PIRANHA 3D, Alexandre Aja, 2010.
Por que às vezes só o que a gente quer é se divertir.
Eu não espero desse boom de filmes em 3D nada mais que parque de diversões. E na verdade isso é muito cinema.
Lembram como tudo começou? Eram projeções de coisas exóticas em feiras populares, no meio do engolidor de facas e da Monga, a mulher macaca. As pessoas queriam apenas assombrar-se, sentir medo do trem chegando, acreditar que existia gente negra em algum lugar de um continente distante. A origem do cinema foi assim, um novo brinquedo da feira, mágico e assombroso.
A tecnologia 3D de alguma forma resgata esse impulso popularesco e freak dos primórdios. Não espero mesmo ver um drama bergmaniano em 3D, mas que tal um pênis decepado, engolido e depois regurgitado por uma piranha monstruosa, num primeiro plano tão bem feito que parece que dá pra pegar (ui que nojo)?
Piranha 3D é assim, entretenimento puro, raso, trash (com dinheiro), engraçado, nojento, sexy, com peitinho pra todo lado, sem a mínima preocupação de ser levado a sério.
Os adeptos da cabecice que me perdoem, mas esse foi o 3D do ano, infinitamente mais legal que a Alice de Tim Burton.

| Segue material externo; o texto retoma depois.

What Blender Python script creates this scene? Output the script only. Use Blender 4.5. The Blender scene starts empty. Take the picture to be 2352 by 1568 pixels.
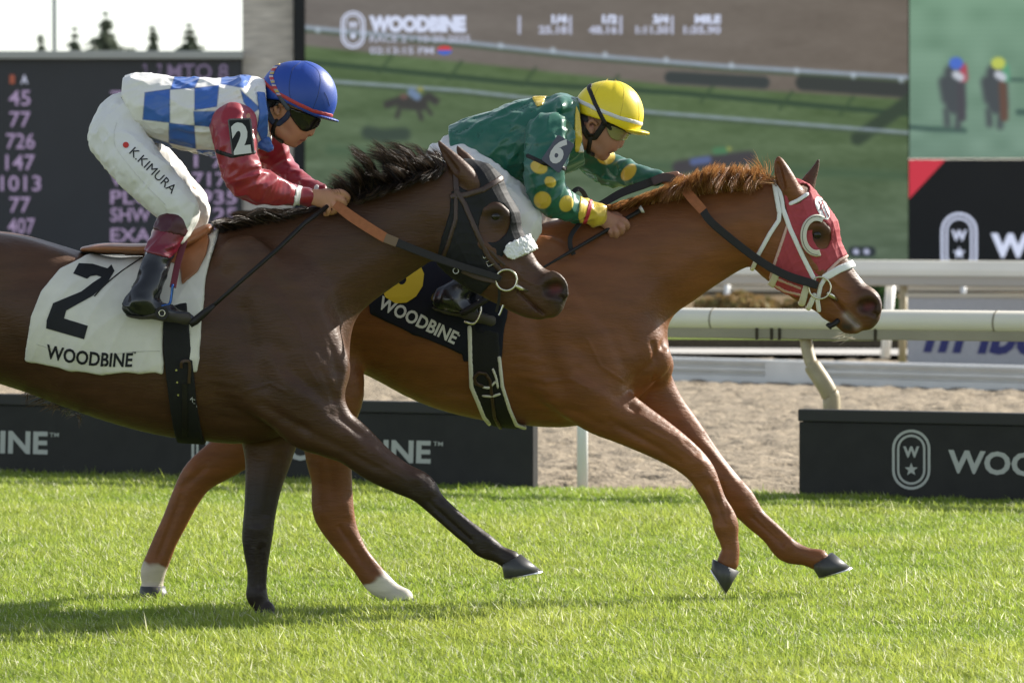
import bpy, bmesh, math, random
import numpy as np
from mathutils import Vector
from mathutils.bvhtree import BVHTree
random.seed(7); RNG = np.random.default_rng(7)
scn = bpy.context.scene
COL = scn.collection
rad = math.radians

# ------------------------------------------------------------------ camera, sky, sun, exposure
CAM_H = 1.6
FPX = 11200.0                       # focal length in reference pixels (frame 2352 x 1568)
PITCH = math.atan((784 - 504) / FPX)
cam = bpy.data.cameras.new('camera'); cam_o = bpy.data.objects.new('camera', cam); COL.objects.link(cam_o)
cam_o.location = (0, 0, CAM_H); cam_o.rotation_euler = (math.pi / 2 - PITCH, 0, 0)
cam.sensor_width = 36; cam.lens = FPX * 36 / 2352; cam.clip_start = 0.5; cam.clip_end = 3000
cam.dof.use_dof = True; cam.dof.focus_distance = 20.3; cam.dof.aperture_fstop = 6.0; cam.dof.aperture_blades = 9
scn.camera = cam_o
SUN_DIR = Vector((1.4, 0.9, 1.0)).normalized()
sun_el = math.asin(SUN_DIR.z); sun_az = math.atan2(SUN_DIR.x, SUN_DIR.y)
w = bpy.data.worlds.new('World'); scn.world = w; w.use_nodes = True
nt = w.node_tree
sky = nt.nodes.new('ShaderNodeTexSky'); sky.sky_type = 'NISHITA'; sky.sun_disc = False
sky.sun_elevation = sun_el; sky.sun_rotation = sun_az; sky.ozone_density = 2.0; sky.dust_density = 0.2; sky.air_density = 1.0
hs = nt.nodes.new('ShaderNodeHueSaturation'); hs.inputs['Saturation'].default_value = .5; nt.links.new(sky.outputs[0], hs.inputs['Color']); nt.links.new(hs.outputs[0], nt.nodes['Background'].inputs[0]); nt.nodes['Background'].inputs[1].default_value = 0.105
sl = bpy.data.lights.new('sun', 'SUN'); sl.energy = 5.0; sl.angle = rad(0.53); sl.color = (1, 0.94, 0.84)
so = bpy.data.objects.new('sun', sl); COL.objects.link(so); so.rotation_euler = (-SUN_DIR).to_track_quat('-Z', 'Y').to_euler()
scn.view_settings.view_transform = 'Standard'; scn.view_settings.look = 'None'
scn.view_settings.exposure = 0.95; scn.view_settings.gamma = 1; scn.view_settings.use_curve_mapping = False
EXPO = 2 ** 0.95

# ------------------------------------------------------------------ picture <-> place
_F = np.array([0, math.cos(PITCH), -math.sin(PITCH)]); _U = np.array([0, math.sin(PITCH), math.cos(PITCH)])
C0 = np.array([0, 0, CAM_H])
def ray(u, v): return _F + np.array([(u - 1176) / FPX, 0, 0]) + _U * ((784 - v) / FPX)
def W(u, v, Y):
    d = ray(u, v); return C0 + d * (Y / d[1])
def PX(p):                       # world points -> reference pixels
    q = np.asarray(p) - C0; f = q @ _F
    return np.stack([1176 + FPX * q[:, 0] / f, 784 - FPX * (q @ _U) / f], 1)
GZ = -0.05
def ground_y(v): return (CAM_H) * FPX / (v - 504)
def on_plane(u, v, p0, n):
    d = ray(u, v); t = np.dot(np.asarray(p0) - C0, n) / np.dot(d, n); return C0 + d * t

# ------------------------------------------------------------------ materials
MATS = {}
def lin(c): return tuple((x / 12.92 if x <= .04045 else ((x + .055) / 1.055) ** 2.4) for x in (k / 255 for k in c))
def mat(name, col=(.5, .5, .5), rough=.6, spec=.5, metal=0, var=0.0, vscale=20, bump=0.0, bscale=60, vcol=None, sheen=0, transl=0, coat=0, stretch=None, emit=None, estr=0, detail=4):
    m = bpy.data.materials.new(name); m.use_nodes = True; t = m.node_tree; b = t.nodes['Principled BSDF']
    b.inputs['Roughness'].default_value = rough; b.inputs['Metallic'].default_value = metal
    b.inputs['Specular IOR Level'].default_value = spec; b.inputs['Sheen Weight'].default_value = sheen
    b.inputs['Coat Weight'].default_value = coat; b.inputs['Coat Roughness'].default_value = .15
    src = None
    if vcol:
        a = t.nodes.new('ShaderNodeAttribute'); a.attribute_name = vcol; src = a.outputs['Color']
    else: b.inputs['Base Color'].default_value = (*col, 1)
    tc = t.nodes.new('ShaderNodeTexCoord'); mp = t.nodes.new('ShaderNodeMapping'); t.links.new(tc.outputs['Object'], mp.inputs[0])
    if stretch: mp.inputs['Scale'].default_value = stretch
    if var:
        n = t.nodes.new('ShaderNodeTexNoise'); n.inputs['Scale'].default_value = vscale; n.inputs['Detail'].default_value = detail
        t.links.new(mp.outputs[0], n.inputs['Vector'])
        r = t.nodes.new('ShaderNodeMapRange'); r.inputs[1].default_value = .25; r.inputs[2].default_value = .75
        r.inputs[3].default_value = 1 - var; r.inputs[4].default_value = 1 + var; t.links.new(n.outputs[0], r.inputs[0])
        mx = t.nodes.new('ShaderNodeVectorMath'); mx.operation = 'SCALE'
        if src: t.links.new(src, mx.inputs[0])
        else: mx.inputs[0].default_value = col
        t.links.new(r.outputs[0], mx.inputs['Scale']); src = mx.outputs[0]
    if src: t.links.new(src, b.inputs['Base Color'])
    if bump:
        n = t.nodes.new('ShaderNodeTexNoise'); n.inputs['Scale'].default_value = bscale; n.inputs['Detail'].default_value = 5
        t.links.new(mp.outputs[0], n.inputs['Vector'])
        bp = t.nodes.new('ShaderNodeBump'); bp.inputs['Strength'].default_value = 1; bp.inputs['Distance'].default_value = bump
        t.links.new(n.outputs[0], bp.inputs['Height']); t.links.new(bp.outputs[0], b.inputs['Normal'])
    if transl:
        tr = t.nodes.new('ShaderNodeBsdfTranslucent')
        if src: t.links.new(src, tr.inputs[0])
        else: tr.inputs[0].default_value = (*col, 1)
        ms = t.nodes.new('ShaderNodeMixShader'); ms.inputs[0].default_value = transl
        t.links.new(b.outputs[0], ms.inputs[1]); t.links.new(tr.outputs[0], ms.inputs[2])
        t.links.new(ms.outputs[0], t.nodes['Material Output'].inputs[0])
    if emit is not None:
        if emit == 'vcol': t.links.new(src, b.inputs['Emission Color'])
        else: b.inputs['Emission Color'].default_value = (*emit, 1)
        b.inputs['Emission Strength'].default_value = estr
    MATS[name] = m
    return m

# ------------------------------------------------------------------ mesh helpers
def link(name, me, m, parent=None):
    o = bpy.data.objects.new(name, me); COL.objects.link(o)
    if m is not None:
        for k in (m if isinstance(m, (list, tuple)) else [m]): me.materials.append(k)
    if parent is not None: o.parent = parent
    return o
def mesh_np(name, V, Fs, m, parent=None, smooth=True, colors=None, attr='Col'):
    me = bpy.data.meshes.new(name)
    V = np.asarray(V, np.float32)
    if isinstance(Fs, np.ndarray):
        n, k = Fs.shape
        me.vertices.add(len(V)); me.vertices.foreach_set('co', V.ravel())
        me.loops.add(n * k); me.loops.foreach_set('vertex_index', Fs.astype(np.int32).ravel())
        me.polygons.add(n); me.polygons.foreach_set('loop_start', np.arange(0, n * k, k, dtype=np.int32))
        me.update(calc_edges=True)
    else:
        me.from_pydata(V.tolist(), [], [list(f) for f in Fs]); me.update()
    me.polygons.foreach_set('use_smooth', np.full(len(me.polygons), smooth))
    if colors is not None:
        a = me.color_attributes.new(attr, 'FLOAT_COLOR', 'POINT')
        c = np.ones((len(V), 4), np.float32); c[:, :3] = colors; a.data.foreach_set('color', c.ravel())
    return link(name, me, m, parent)
def tag(o, label=None, cat=None, group=None, kind=None):
    if label: o['label'] = label
    if cat: o['category'] = cat
    if group: o['group'] = group
    if kind: o['kind'] = kind
    return o
def empty(name, loc, label=None, cat=None, group=None):
    o = bpy.data.objects.new(name, None); COL.objects.link(o); o.location = loc; o.empty_display_size = .1
    bpy.context.view_layer.update() if False else None
    return tag(o, label, cat, group)
def adopt(o, p):                      # parent keeping the world place (parents are unrotated)
    o.parent = p; o.location = Vector(o.location) - Vector(p.location); return o
class MB:
    def __init__(s): s.V = []; s.F = []
    def add(s, V, F):
        b = len(s.V); s.V += [tuple(v) for v in V]; s.F += [tuple(i + b for i in f) for f in F]
    def box(s, c, size, ax=None):
        c = np.array(c, float); ax = np.eye(3) if ax is None else np.array(ax, float)
        V = [c + ax[0] * i * size[0] / 2 + ax[1] * j * size[1] / 2 + ax[2] * k * size[2] / 2 for i in (-1, 1) for j in (-1, 1) for k in (-1, 1)]
        s.add(V, [(0, 1, 3, 2), (4, 6, 7, 5), (0, 4, 5, 1), (2, 3, 7, 6), (0, 2, 6, 4), (1, 5, 7, 3)])
    def tube(s, pts, r, n=10, caps=True):
        P = [np.array(p, float) for p in pts]; R = r if hasattr(r, '__len__') else [r] * len(P)
        rings = []; prev = None
        for i, p in enumerate(P):
            d = P[min(i + 1, len(P) - 1)] - P[max(i - 1, 0)]; d /= (np.linalg.norm(d) + 1e-9)
            a = prev if prev is not None else (np.array([0, 1, 0]) if abs(d[1]) < .9 else np.array([1, 0, 0]))
            x = a - d * np.dot(a, d); x /= np.linalg.norm(x); prev = x; y = np.cross(d, x)
            rings.append([p + R[i] * (math.cos(2 * math.pi * k / n) * x + math.sin(2 * math.pi * k / n) * y) for k in range(n)])
        s.loft(rings, caps)
    def loft(s, rings, caps=True, closed=True):
        n = len(rings[0]); V = [v for r in rings for v in r]; F = []
        for i in range(len(rings) - 1):
            for k in range(n if closed else n - 1):
                a, b = i * n + k, i * n + (k + 1) % n; F.append((a, b, b + n, a + n))
        if caps: F.append(tuple(reversed(range(n)))); F.append(tuple((len(rings) - 1) * n + k for k in range(n)))
        s.add(V, F)
    def profile(s, prof, p0, p1, ux, caps=True):        # 2D profile (along ux and z) swept from p0 to p1
        p0, p1, ux = (np.array(x, float) for x in (p0, p1, ux)); z = np.array([0, 0, 1.])
        s.loft([[p + ux * a + z * b for a, b in prof] for p in (p0, p1)], caps)
    def build(s, name, m, parent=None, smooth=False, bevel=0):
        me = bpy.data.meshes.new(name); me.from_pydata([tuple(map(float, v)) for v in s.V], [], s.F); me.update()
        bm = bmesh.new(); bm.from_mesh(me); bmesh.ops.recalc_face_normals(bm, faces=bm.faces)
        if bevel: bmesh.ops.bevel(bm, geom=list(bm.edges), offset=bevel, segments=2, profile=.6, affect='EDGES', clamp_overlap=True)
        bm.to_mesh(me); bm.free()
        me.polygons.foreach_set('use_smooth', np.full(len(me.polygons), smooth))
        return link(name, me, m, parent)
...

Simplesmente uma delícia.
FACES, John Cassavetes, 1968.
Porque eu amo os atores.
John Cassavetes trabalhava apenas com seus amigos, com pouquíssimos recursos e estabelecia com seus atores uma cumplicidade absoluta. Partia de um roteiro esquemático e inacabado e deixava os atores desenvolverem diálogos e improvisos, concedendo a eles o status de parceiros-criadores. Filmava com muitas câmeras tentando capturar a espontaneidade do momento em que a ação era criada, evitando repetições mecanizadas. A aparência de improviso das cenas é na verdade fruto de ensaios intensos e de uma delicada experiência no universo pessoal de cada ator/personagem.
Faces pode ser considerado a síntese desse esquema marginal de fazer cinema. É a história da crise em que mergulha a vida de um casal formado por um homem mais velho e sua jovem esposa. Por conta do estranhamento entre eles, ambos buscam outros relacionamentos. Ele com a prostituta vivida pela deusa Gena Rowlands, musa do diretor. Ela, numa noitada com amigas num bar, conhece um garoto de programa. Não há flashbacks para explicar o passado de ninguém, não há estudos motivacionais, não há discursos morais, não há nem propriamente uma fábula. Há apenas a câmera entrando cada vez mais fundo na alma dos atores. Em closes estupendos eles se revelam tão sinceros e entregues, imperfeitos e humanos.
Em tempos de intermediários entre direção e elenco, seria bom se os cineastas brasileiros voltassem seus olhos para Cassavetes, um artista que em seus filmes conseguiu extrair da sua relação apaixonada com seus atores um ritmo que é a própria vida.